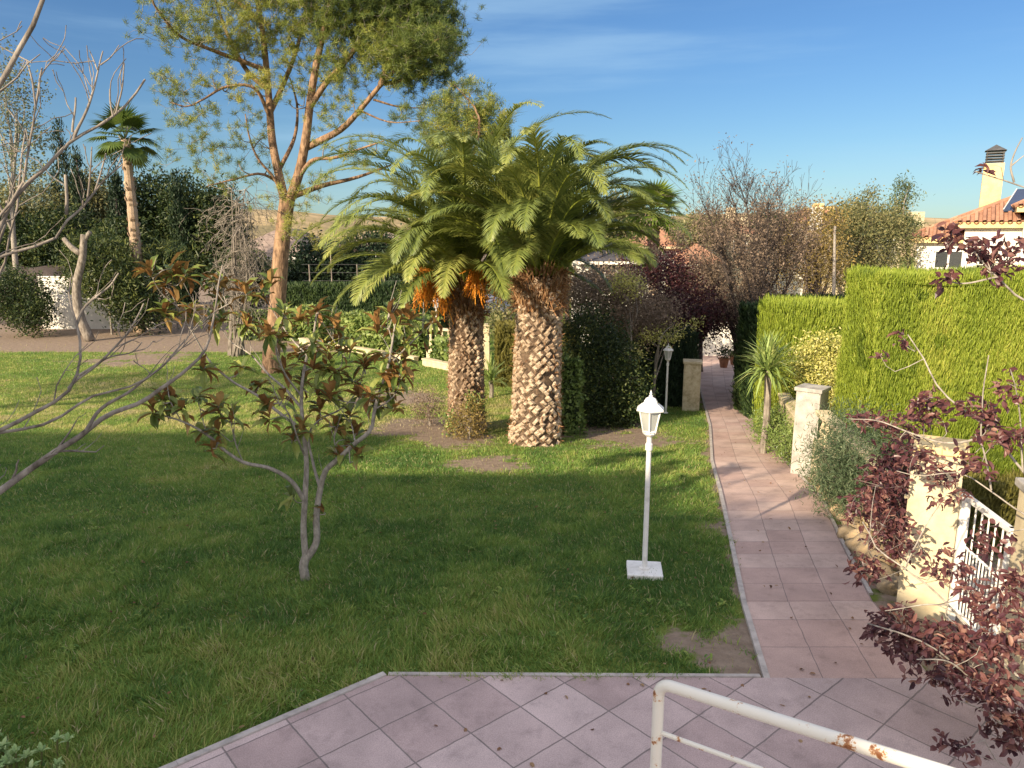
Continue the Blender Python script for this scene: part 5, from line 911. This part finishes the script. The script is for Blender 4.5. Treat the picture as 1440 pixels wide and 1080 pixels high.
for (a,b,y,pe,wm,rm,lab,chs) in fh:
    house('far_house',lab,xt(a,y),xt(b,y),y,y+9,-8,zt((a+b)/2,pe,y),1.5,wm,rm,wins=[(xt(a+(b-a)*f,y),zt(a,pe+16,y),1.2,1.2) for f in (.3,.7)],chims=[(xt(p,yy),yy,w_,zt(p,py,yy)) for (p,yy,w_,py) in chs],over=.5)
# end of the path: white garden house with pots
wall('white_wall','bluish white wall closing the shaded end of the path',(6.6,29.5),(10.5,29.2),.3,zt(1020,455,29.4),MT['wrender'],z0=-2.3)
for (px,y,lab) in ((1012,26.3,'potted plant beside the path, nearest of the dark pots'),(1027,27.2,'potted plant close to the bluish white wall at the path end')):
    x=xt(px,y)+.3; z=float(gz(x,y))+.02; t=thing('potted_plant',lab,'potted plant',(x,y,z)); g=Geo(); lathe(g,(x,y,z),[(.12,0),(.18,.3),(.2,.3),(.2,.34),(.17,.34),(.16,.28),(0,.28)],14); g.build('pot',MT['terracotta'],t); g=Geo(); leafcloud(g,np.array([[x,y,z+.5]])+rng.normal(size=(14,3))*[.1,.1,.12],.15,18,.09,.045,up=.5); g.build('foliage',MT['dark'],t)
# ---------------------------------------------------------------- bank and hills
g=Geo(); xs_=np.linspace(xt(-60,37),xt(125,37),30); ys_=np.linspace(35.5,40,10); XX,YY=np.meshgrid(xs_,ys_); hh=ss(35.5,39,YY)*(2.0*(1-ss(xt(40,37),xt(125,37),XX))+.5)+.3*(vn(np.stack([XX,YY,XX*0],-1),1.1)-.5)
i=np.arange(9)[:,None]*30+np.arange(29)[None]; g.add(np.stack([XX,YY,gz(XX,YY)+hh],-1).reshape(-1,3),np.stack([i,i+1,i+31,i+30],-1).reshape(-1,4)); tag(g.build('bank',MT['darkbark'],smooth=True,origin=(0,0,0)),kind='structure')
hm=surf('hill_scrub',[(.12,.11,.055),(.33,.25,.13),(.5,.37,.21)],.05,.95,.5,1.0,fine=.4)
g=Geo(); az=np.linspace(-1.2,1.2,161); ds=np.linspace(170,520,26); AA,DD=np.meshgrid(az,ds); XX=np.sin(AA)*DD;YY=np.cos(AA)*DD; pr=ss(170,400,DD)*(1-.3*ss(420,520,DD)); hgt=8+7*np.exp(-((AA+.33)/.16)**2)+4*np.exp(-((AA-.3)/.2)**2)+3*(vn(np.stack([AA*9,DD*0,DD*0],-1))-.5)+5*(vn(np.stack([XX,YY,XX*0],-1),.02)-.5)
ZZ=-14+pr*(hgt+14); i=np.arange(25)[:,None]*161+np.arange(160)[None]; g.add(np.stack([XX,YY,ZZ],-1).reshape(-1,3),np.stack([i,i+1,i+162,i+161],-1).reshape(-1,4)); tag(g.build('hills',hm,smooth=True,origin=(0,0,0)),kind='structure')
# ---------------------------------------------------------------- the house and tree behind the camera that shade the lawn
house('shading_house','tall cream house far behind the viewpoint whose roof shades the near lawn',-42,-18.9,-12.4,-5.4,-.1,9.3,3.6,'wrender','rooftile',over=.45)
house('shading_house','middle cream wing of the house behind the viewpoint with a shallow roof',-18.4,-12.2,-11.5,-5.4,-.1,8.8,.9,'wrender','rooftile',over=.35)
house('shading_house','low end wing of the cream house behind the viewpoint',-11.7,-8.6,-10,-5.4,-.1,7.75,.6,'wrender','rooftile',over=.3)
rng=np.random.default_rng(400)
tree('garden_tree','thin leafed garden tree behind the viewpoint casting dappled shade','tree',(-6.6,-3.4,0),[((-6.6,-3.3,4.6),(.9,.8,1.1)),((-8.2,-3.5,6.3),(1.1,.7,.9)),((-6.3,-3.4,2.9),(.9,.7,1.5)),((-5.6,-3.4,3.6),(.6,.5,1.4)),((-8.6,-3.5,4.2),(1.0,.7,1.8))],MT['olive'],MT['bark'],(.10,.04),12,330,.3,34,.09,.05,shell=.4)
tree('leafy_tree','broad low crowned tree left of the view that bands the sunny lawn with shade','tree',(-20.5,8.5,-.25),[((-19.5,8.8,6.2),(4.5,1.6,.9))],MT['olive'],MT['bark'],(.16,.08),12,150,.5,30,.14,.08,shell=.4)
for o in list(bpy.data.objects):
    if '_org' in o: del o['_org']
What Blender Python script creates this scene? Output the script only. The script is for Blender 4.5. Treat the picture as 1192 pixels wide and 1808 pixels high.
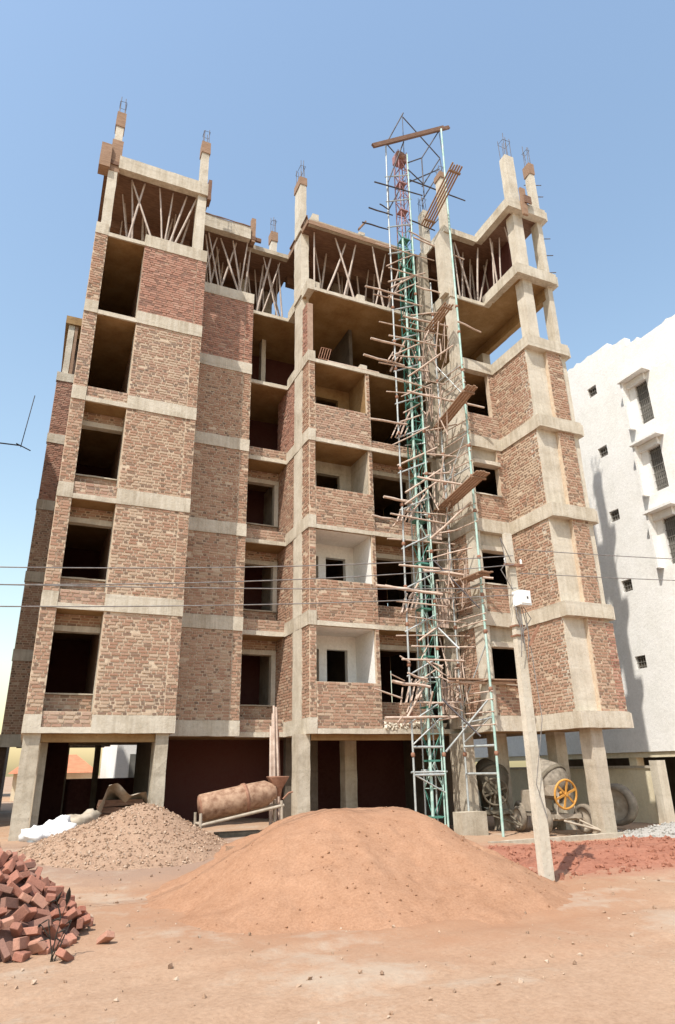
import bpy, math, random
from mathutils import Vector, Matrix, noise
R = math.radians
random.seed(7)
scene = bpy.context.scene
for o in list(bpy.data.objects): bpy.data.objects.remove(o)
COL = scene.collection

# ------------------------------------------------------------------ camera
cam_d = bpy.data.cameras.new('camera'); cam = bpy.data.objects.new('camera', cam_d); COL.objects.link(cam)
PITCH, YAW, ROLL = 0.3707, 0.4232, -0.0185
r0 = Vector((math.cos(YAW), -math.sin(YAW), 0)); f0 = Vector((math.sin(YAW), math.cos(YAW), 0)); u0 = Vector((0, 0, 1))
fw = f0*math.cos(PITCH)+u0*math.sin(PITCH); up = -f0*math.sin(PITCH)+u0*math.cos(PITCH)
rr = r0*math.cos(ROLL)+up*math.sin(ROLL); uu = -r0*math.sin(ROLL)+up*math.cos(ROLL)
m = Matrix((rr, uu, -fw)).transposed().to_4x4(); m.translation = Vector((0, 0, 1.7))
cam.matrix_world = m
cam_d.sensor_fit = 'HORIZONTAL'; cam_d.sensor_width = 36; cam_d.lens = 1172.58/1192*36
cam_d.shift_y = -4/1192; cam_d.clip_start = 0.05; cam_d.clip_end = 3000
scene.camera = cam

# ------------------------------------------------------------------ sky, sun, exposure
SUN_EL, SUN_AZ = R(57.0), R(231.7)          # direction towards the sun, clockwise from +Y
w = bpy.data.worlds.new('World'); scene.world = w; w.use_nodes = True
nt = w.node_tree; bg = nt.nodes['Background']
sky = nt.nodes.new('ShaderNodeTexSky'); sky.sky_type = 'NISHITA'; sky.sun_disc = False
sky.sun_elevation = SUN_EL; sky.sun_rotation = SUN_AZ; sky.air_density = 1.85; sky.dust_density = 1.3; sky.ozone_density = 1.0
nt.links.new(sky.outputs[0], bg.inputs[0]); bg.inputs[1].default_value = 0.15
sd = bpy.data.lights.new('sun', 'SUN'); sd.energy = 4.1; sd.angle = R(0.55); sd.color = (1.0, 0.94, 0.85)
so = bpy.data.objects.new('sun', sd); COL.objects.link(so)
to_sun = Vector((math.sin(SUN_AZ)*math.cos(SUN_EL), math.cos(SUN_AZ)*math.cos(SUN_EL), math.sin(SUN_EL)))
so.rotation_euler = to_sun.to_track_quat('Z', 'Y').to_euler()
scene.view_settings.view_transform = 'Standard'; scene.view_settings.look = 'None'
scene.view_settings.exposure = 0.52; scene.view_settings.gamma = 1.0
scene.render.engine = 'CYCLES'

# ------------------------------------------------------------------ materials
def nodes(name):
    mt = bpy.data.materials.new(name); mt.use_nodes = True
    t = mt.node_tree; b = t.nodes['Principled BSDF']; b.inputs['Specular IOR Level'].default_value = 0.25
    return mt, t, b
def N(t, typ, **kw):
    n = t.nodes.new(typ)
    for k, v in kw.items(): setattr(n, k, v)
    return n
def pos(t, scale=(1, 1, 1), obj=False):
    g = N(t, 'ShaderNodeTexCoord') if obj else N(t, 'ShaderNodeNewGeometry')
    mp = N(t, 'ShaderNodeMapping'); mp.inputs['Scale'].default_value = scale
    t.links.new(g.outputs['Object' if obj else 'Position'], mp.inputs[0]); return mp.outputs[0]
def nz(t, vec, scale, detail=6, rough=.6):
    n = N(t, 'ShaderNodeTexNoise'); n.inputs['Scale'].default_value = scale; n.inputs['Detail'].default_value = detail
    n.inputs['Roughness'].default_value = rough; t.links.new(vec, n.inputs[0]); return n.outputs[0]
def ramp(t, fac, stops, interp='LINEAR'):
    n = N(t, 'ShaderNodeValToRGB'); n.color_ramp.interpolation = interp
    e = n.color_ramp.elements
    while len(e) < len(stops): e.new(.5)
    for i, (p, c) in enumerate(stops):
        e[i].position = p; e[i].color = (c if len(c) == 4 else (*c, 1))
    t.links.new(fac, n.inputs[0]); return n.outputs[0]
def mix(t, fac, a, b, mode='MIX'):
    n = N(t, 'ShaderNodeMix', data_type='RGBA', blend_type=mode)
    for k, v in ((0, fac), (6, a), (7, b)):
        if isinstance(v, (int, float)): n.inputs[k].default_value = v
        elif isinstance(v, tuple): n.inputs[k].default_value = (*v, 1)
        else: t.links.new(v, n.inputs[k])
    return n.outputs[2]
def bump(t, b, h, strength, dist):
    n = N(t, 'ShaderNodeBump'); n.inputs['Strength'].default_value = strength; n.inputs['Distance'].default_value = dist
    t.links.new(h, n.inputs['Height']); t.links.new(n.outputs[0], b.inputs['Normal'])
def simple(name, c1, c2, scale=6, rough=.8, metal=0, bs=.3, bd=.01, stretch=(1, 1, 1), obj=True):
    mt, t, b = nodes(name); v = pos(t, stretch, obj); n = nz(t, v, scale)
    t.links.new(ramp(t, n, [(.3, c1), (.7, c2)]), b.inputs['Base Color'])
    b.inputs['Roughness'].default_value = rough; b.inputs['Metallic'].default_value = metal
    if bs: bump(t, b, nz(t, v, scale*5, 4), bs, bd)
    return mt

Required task
Copy out all lines above that include the string "scene".

Answer below
Continue the Blender Python script for this scene: part 5, from line 911. This part finishes the script. The script is for Blender 4.5. Treat the picture as 1440 pixels wide and 1080 pixels high.
What Blender Python script creates this scene? Output the script only. The script is for Blender 4.5. Treat the picture as 1192 pixels wide and 1808 pixels high.
scene = bpy.context.scene
COL = scene.collection
scene.camera = cam
w = bpy.data.worlds.new('World'); scene.world = w; w.use_nodes = True
scene.view_settings.view_transform = 'Standard'; scene.view_settings.look = 'None'
scene.view_settings.exposure = 0.52; scene.view_settings.gamma = 1.0
scene.render.engine = 'CYCLES'